And God said, Let there be light and there was light.

And God saw the light, that it was good: and God divided the light from the darkness.

And God called the light Day, and the darkness He called Night. And the evening and the morning were the first day.


The Word – the tool God uses to transform the depths of potential is truthful speech.


The emphasis of the Bible on the act of naming is reiterated in the Holy Quran too.  It says in 2:31 ‘And he taught Adam all the names, then showed them to the angels, saying: inform me of the names of these if you are truthful.’ This was when the Angels were questioning His decision to send a creature named man as His deputy on Earth. The Angels thought they were enough to praise, glorify and worship the Almighty day and night. But He drew a distinction between man and angels. Humans know the names. And they are words. 


The ability to have a name for every tangible object in matter, discernible processes of the biotic and abiotic spheres or intangible abstract ideas and feelings, is unique to the children of Adam. Not even angels. 

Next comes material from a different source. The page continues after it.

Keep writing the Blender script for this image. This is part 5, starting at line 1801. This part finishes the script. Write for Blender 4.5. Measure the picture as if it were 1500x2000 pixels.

So pay attention to your words, speech and eloquence. Make it a tool for self growth. It can confront the shapeless and formless in your inward and outward world. Just go get the name and recall it at the right time. You will notice the difference it makes in your raised levels of sophistication. 


There is a long way to go. A step at a time. One needs to chisel expression, take charge of the situation and continuously hone with careful reading, listening and repeating, but putting your faith in the power of words is the first step to being a good orator.